** Problem description **
In the records below, find each line containing the word "this" and copy it.

** Information supplied **
================================

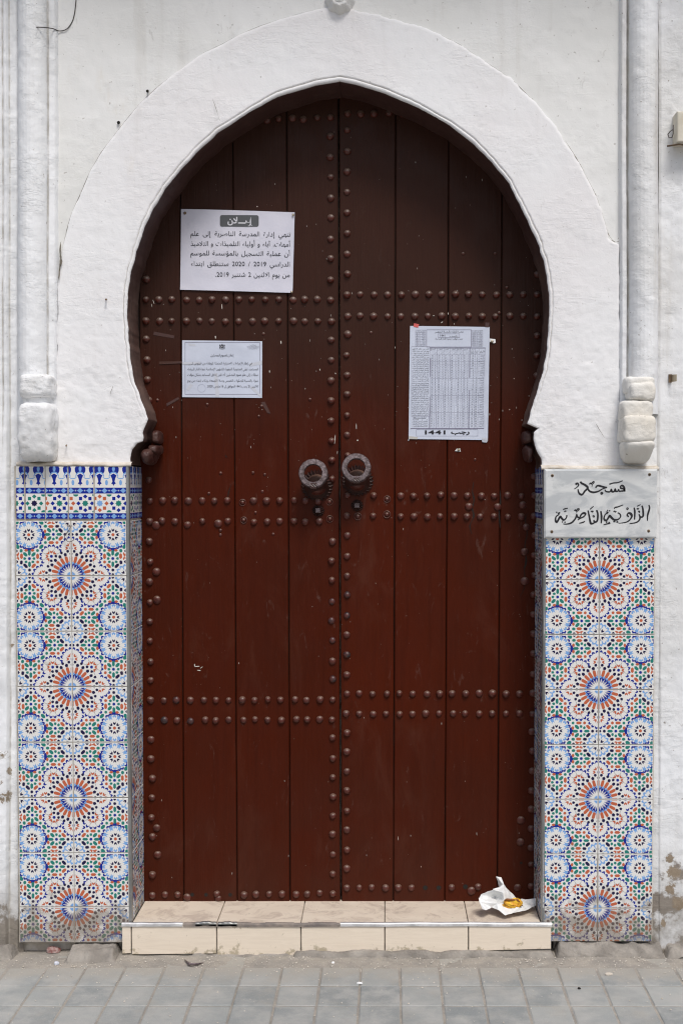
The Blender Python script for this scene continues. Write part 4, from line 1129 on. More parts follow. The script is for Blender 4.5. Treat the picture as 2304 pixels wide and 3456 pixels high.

================================

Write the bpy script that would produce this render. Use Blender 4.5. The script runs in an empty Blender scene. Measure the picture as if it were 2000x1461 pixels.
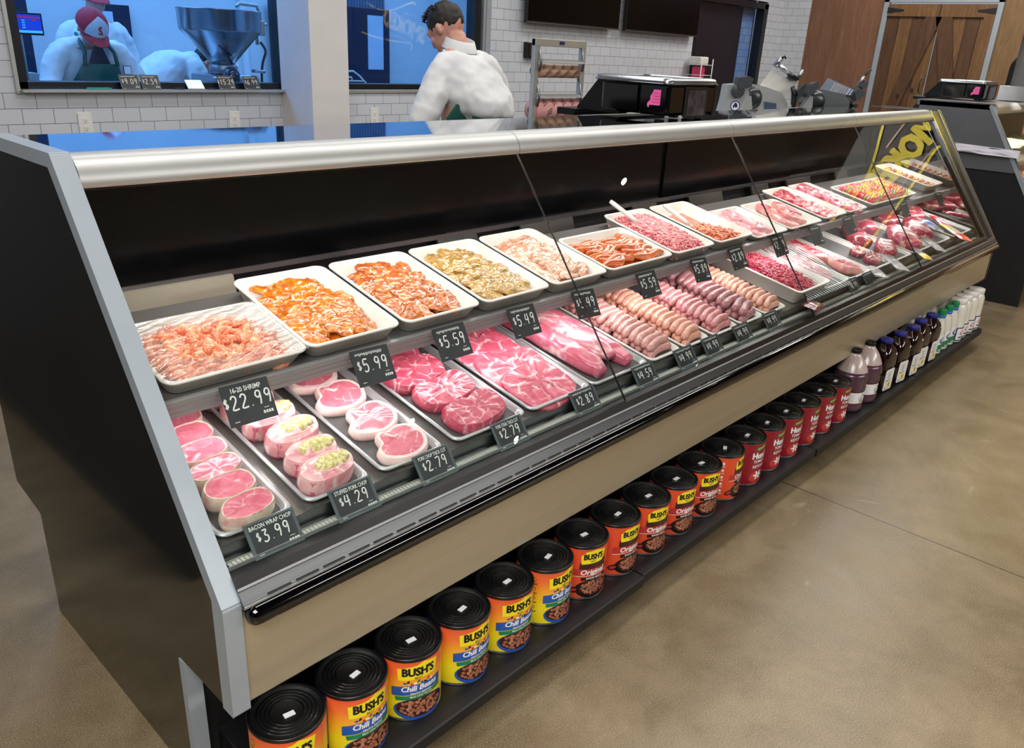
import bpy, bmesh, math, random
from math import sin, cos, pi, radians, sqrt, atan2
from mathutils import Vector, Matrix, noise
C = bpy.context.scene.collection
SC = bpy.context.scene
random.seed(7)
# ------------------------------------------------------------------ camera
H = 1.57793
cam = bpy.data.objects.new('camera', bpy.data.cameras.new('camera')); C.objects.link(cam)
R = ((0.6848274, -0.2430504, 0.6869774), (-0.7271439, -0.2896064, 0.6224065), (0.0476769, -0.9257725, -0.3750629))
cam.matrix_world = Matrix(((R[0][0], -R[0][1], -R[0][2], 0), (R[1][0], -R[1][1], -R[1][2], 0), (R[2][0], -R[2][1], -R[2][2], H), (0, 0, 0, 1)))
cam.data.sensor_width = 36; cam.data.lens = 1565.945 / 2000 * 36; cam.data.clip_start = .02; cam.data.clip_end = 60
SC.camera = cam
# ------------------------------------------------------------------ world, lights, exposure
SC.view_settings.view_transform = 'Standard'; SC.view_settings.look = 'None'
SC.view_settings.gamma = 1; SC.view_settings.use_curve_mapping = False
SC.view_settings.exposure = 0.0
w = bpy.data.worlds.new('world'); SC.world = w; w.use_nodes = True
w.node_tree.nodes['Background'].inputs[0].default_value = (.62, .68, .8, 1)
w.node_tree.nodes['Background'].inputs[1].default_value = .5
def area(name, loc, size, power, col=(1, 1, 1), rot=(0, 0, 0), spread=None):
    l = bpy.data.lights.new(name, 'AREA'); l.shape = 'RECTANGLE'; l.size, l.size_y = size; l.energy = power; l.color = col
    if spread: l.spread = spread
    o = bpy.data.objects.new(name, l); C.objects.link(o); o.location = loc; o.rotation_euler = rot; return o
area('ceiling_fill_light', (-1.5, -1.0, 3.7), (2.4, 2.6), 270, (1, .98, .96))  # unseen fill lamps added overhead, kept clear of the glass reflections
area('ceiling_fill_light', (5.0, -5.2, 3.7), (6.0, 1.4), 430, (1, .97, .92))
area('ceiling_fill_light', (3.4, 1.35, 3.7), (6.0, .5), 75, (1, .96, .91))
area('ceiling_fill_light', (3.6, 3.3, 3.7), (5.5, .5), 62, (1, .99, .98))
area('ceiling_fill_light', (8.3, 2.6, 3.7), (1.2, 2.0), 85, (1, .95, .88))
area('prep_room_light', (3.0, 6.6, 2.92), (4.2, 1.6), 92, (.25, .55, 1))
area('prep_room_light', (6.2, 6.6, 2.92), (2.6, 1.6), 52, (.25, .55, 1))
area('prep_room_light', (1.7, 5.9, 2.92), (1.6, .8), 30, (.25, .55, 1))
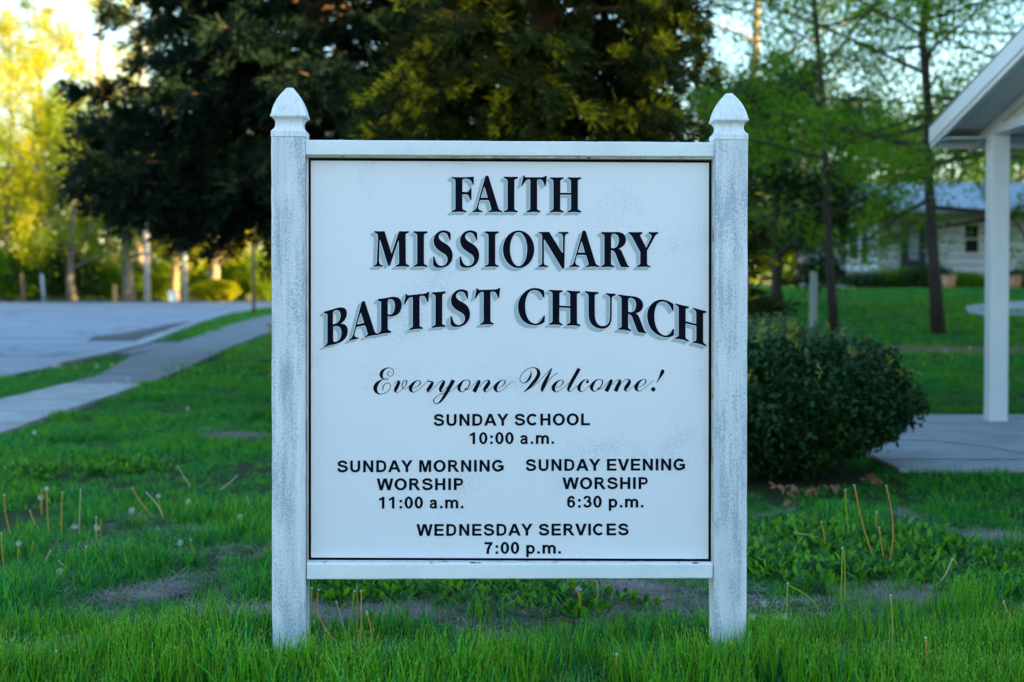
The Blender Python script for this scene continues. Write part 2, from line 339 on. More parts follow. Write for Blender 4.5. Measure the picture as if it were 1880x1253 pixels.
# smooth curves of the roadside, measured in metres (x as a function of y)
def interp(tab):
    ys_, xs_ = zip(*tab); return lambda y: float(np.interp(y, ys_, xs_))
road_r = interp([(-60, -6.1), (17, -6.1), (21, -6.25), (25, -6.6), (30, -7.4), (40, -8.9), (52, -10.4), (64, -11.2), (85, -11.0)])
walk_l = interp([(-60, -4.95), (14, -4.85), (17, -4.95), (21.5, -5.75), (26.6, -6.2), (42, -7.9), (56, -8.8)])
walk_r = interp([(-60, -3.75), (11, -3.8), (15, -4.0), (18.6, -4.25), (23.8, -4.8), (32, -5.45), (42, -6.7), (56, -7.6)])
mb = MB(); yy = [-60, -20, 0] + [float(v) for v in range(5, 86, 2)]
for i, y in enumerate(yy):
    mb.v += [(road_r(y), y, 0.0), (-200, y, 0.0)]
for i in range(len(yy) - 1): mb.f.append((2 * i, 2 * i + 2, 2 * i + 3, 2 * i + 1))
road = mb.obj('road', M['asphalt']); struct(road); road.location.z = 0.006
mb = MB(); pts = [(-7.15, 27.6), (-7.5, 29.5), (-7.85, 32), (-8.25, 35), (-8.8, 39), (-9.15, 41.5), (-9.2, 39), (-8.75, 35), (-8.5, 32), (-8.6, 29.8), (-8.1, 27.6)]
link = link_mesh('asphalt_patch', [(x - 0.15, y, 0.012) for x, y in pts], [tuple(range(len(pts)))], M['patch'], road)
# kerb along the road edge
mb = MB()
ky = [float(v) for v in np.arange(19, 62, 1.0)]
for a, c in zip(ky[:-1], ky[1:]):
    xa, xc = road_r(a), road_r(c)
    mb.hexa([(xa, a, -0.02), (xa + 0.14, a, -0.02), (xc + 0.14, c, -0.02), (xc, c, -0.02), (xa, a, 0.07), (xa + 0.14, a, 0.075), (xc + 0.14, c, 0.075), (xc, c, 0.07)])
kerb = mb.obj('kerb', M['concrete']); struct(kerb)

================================

** Response to the task **
The Blender Python script for this scene continues. Write part 4, from line 1129 on. More parts follow. The script is for Blender 4.5. Treat the picture as 2304 pixels wide and 3456 pixels high.
Write the bpy script that would produce this render. Use Blender 4.5. The script runs in an empty Blender scene. Measure the picture as if it were 2000x1461 pixels.
The Blender Python script for this scene continues. Write part 2, from line 339 on. More parts follow. Write for Blender 4.5. Measure the picture as if it were 1880x1253 pixels.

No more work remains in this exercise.